I really have no clue what that could be as I did it just as described in the howtos. This is not satisfying, especially on BLUE, where the problem resides, too, as e.g. the laptop should be able to be flexible on different WLANs.

Okay. I redid some configs on the iPFire and the Windows 11 workstations (both on green and blue) work nicely now with proxy. So, sorry for breaking in with that topic.

What remains is that setting the BLUE proxy IP on iOS in the WLAN settings does not work, neither per wpad nor manually.
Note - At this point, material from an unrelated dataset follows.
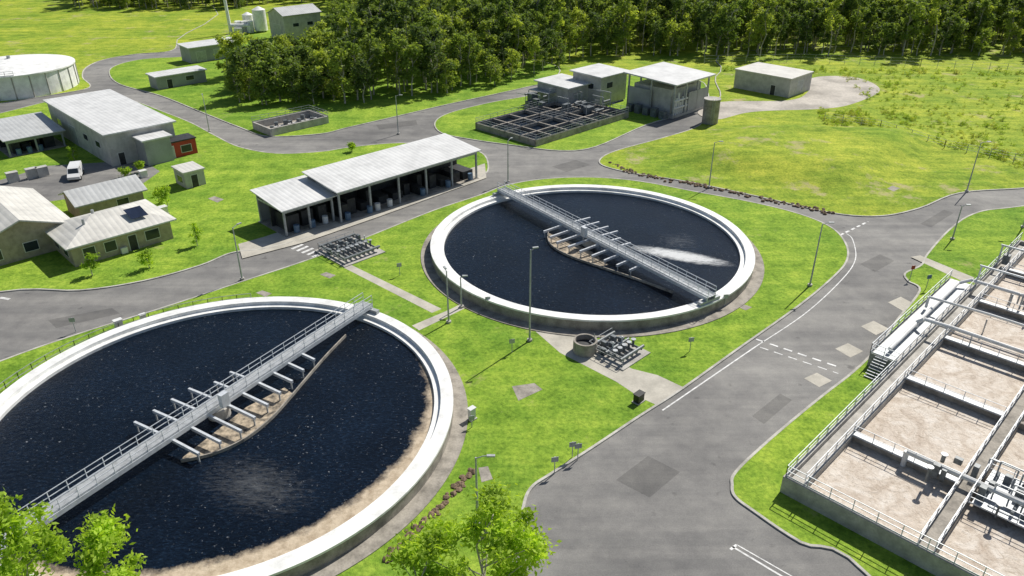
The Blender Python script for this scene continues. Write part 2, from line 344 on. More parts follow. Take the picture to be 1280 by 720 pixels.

Setting the GREEN proxy IP manually works well.

I think I will try the OpenVPN solution now you’ve suggested.

Used a different iPhone with iOS 14 and the proxy worked so far; well Youtube wasn’t working, but … the proxy worked with it’s blacklist as well as everything else.

Then found this: Safari 15 iOS Bypasses proxy.pac P… | Apple Developer Forums

[Edit]

According to here Apple Developer Documentation, Section “Depreciations”, iOS 15 doesn’t support HTTP URL schemes for PAC any more, just HTTPS.

Is this possible with iPFire?

Good morning,

just for the books: I tried out automatic proxy detection on my iOS 15 device with a letsencrypt certificate for the domain by using haproxy and dehydrated yesterday.

Though I was able to download the wpad file via https://wpad.mydomain.tld/wpad.dat, the iOS device didn’t configure the proxy anyway, neither with or without the URL provided in the network settings.

Think I will have to look at this again.